Les analyses menées pour Orb détectaient des particules de plus de 2,5 microns, soit 2.500 fois plus grandes qu'un nanomètre. Les microplastiques peuvent attirer des bactéries présentes dans les eaux usées, indiquait Anne-Marie Mahon.
Les particules de plastique peuvent aussi transporter des produits chimiques toxiques dans l'organisme. Le professeur Richard Thompson, de l'université de Plymouth en Grande-Bretagne, déclare à Orb qu'on sait depuis longtemps que ces particules peuvent diffuser rapidement des substances chimiques dans le corps. Ses recherches ont montré qu'un tiers des poissons attrapés au Royaume-Uni contenaient des microplastiques.
Dans l'air et dans l'eau
Le "Guardian" souligne qu'on commence seulement à mesurer l'étendue de la contamination par les microparticules de plastique. A Paris, des chercheurs ont découvert en 2014 que des microplastiques tombent de l'air, ce qui selon leurs estimations dépose de 3 à 10 tonnes par an de fibres sur l'agglomération parisienne ; et ces particules sont aussi présentes dans l'atmosphère dans les habitations.

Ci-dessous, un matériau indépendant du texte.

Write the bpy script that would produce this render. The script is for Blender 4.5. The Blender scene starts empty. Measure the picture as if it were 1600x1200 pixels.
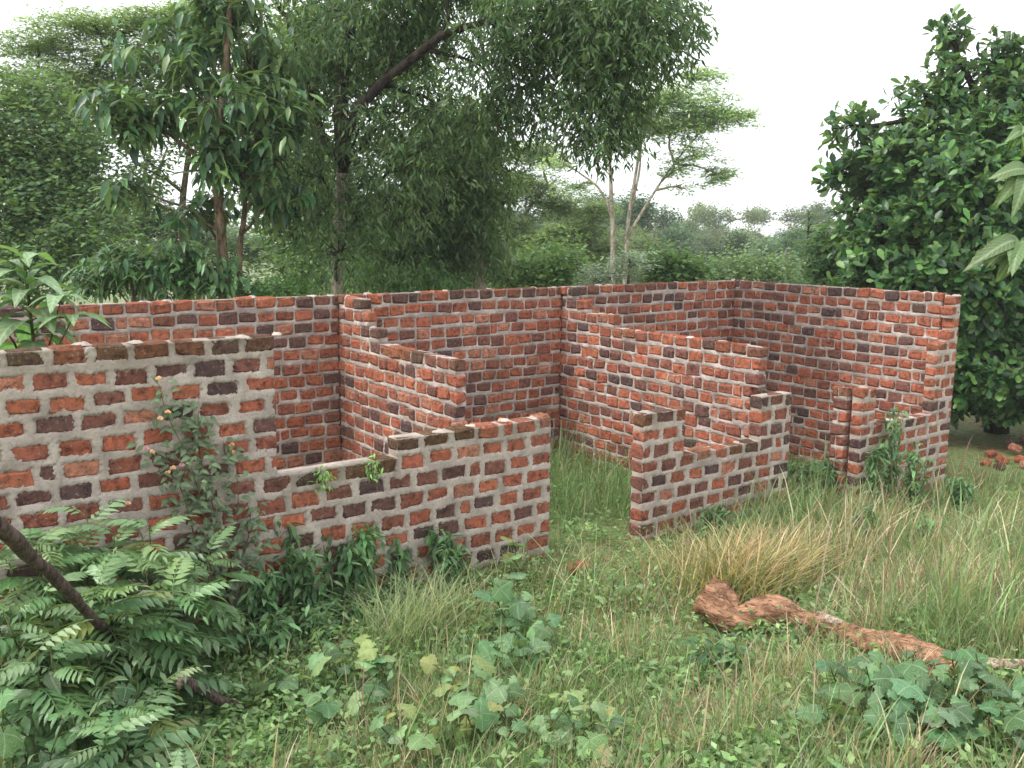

En Allemagne, des fibres ont été trouvées dans la totalité des 24 marques de bière testées par des chercheurs, de même que dans du miel et du sucre.
Menée par l'école de santé publique de l'université du Minnesota, la nouvelle étude présentée par Orb et le "Guardian" a analysé 159 échantillons de différents pays des cinq continents, dont l'Ouganda, l'Equateur et l'Indonésie, indique le quotidien anglais.
Quelle est l'origine de ces microparticules dans l'eau potable ? L'atmosphère est une source logique, comme l'ont montré les études sur Paris. Johnny Gaspéri, de l'université Paris-Est Créteil et qui a réalisé ces études, souligne : "Nous pensons vraiment que les lacs [et autres sources aquatiques] peuvent être contaminés par des apports atmosphériques cumulés. Ce que nous avons observé à Paris tend à démontrer qu'une énorme quantité de fibres est présente dans les retombées atmosphériques."
Les eaux usées peuvent aussi collecter des microparticules : une seule lessive en machine peut diffuser 700.000 fibres dans l'environnement. Une étude publiée en juillet estime que depuis son invention, l'humanité a fabriqué 8,3 milliards de tonnes de plastique.